#### Data lines

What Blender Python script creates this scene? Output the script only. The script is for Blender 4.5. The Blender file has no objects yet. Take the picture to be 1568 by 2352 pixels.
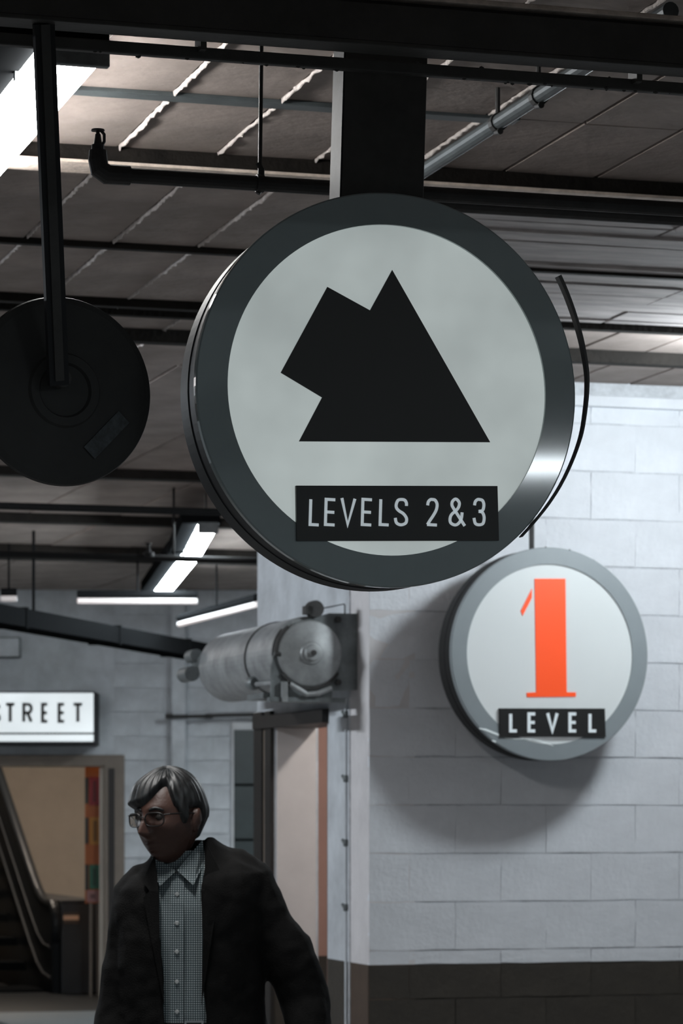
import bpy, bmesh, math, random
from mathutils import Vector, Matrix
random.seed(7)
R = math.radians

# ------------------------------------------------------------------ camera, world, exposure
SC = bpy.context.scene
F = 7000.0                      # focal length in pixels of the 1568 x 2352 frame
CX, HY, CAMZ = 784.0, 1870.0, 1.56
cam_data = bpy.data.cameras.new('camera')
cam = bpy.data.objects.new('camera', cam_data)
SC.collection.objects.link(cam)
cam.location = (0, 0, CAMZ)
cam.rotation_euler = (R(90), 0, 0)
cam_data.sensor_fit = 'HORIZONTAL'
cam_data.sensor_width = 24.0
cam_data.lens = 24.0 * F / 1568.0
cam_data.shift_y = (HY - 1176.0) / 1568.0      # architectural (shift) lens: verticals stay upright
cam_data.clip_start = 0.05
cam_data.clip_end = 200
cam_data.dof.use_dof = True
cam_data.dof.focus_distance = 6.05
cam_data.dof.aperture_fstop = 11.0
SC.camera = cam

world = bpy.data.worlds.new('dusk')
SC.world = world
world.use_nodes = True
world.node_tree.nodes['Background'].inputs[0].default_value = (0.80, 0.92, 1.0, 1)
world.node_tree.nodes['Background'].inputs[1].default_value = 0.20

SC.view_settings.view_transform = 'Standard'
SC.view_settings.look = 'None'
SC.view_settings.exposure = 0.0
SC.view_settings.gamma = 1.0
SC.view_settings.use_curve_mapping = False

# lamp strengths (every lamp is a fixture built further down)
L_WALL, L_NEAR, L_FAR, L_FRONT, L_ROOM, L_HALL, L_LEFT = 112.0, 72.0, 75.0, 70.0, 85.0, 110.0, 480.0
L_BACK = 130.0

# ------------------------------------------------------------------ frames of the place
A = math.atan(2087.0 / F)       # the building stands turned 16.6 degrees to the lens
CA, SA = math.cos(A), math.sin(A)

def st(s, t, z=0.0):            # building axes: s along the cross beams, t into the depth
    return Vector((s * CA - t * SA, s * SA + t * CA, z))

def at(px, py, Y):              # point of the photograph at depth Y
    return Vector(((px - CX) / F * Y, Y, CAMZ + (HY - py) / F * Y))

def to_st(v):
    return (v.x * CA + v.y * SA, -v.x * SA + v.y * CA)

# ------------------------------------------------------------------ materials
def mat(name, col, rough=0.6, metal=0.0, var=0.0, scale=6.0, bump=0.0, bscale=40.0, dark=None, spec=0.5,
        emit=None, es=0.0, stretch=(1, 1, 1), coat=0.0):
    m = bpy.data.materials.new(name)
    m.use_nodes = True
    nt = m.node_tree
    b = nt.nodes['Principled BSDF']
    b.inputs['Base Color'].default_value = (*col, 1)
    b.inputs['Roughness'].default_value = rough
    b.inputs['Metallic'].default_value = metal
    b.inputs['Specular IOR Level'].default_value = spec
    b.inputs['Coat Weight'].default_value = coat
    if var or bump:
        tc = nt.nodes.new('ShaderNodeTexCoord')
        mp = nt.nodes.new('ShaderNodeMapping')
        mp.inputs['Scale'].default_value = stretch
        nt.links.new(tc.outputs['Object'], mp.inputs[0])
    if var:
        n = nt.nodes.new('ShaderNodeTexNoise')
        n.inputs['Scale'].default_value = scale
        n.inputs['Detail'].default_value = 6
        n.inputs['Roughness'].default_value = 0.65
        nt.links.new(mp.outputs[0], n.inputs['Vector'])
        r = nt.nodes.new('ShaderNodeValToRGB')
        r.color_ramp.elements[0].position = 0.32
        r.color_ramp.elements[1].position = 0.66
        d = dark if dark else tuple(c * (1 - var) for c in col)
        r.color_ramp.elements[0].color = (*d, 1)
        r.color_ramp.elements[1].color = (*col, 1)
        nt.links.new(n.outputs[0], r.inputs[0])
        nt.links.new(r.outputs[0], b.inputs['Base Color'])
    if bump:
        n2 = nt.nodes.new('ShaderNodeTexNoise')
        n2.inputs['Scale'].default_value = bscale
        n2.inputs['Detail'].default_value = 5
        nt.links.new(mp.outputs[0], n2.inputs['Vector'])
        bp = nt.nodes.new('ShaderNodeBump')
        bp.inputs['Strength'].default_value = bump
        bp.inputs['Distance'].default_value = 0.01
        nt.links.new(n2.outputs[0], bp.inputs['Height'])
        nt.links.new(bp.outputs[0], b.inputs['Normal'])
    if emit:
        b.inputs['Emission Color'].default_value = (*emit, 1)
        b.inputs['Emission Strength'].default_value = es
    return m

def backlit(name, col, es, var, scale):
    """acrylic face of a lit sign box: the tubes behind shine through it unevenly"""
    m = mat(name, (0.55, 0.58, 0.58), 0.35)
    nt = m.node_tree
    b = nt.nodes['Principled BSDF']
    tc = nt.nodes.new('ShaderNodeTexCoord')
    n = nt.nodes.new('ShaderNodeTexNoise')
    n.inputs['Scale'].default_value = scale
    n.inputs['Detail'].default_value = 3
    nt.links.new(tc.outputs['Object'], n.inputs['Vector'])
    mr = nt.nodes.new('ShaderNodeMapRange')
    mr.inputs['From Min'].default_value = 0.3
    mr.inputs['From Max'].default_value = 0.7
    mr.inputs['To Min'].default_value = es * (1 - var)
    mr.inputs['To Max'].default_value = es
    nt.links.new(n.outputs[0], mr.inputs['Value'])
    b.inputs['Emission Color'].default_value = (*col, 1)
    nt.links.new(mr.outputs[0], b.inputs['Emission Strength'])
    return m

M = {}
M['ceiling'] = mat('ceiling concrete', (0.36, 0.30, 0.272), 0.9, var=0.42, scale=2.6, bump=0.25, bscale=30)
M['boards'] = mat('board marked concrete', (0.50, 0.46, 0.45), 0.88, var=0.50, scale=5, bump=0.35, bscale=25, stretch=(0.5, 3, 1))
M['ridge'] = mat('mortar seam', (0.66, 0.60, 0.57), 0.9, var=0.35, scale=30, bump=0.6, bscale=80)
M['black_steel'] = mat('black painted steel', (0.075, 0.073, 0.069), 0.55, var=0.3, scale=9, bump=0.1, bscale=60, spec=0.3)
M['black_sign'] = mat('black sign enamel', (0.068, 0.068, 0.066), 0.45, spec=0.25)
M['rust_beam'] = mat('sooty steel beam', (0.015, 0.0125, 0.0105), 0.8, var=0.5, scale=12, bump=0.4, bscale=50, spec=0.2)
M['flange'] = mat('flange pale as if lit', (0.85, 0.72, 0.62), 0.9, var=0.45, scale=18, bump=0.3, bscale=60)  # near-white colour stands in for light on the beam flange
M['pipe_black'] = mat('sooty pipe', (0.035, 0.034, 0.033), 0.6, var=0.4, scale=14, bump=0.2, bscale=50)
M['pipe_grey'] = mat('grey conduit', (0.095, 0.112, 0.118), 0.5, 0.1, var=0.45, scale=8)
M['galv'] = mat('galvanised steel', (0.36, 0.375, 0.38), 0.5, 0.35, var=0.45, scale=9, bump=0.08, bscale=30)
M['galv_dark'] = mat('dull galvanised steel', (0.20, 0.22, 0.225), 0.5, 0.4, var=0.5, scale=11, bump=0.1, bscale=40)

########

→ **Exercise description**:
Scan the listing above. Collect all lines with the word "scene".

→ **Final result**:
What Blender Python script creates this scene? Output the script only. The script is for Blender 4.5. The Blender file has no objects yet. Take the picture to be 1568 by 2352 pixels.
SC = bpy.context.scene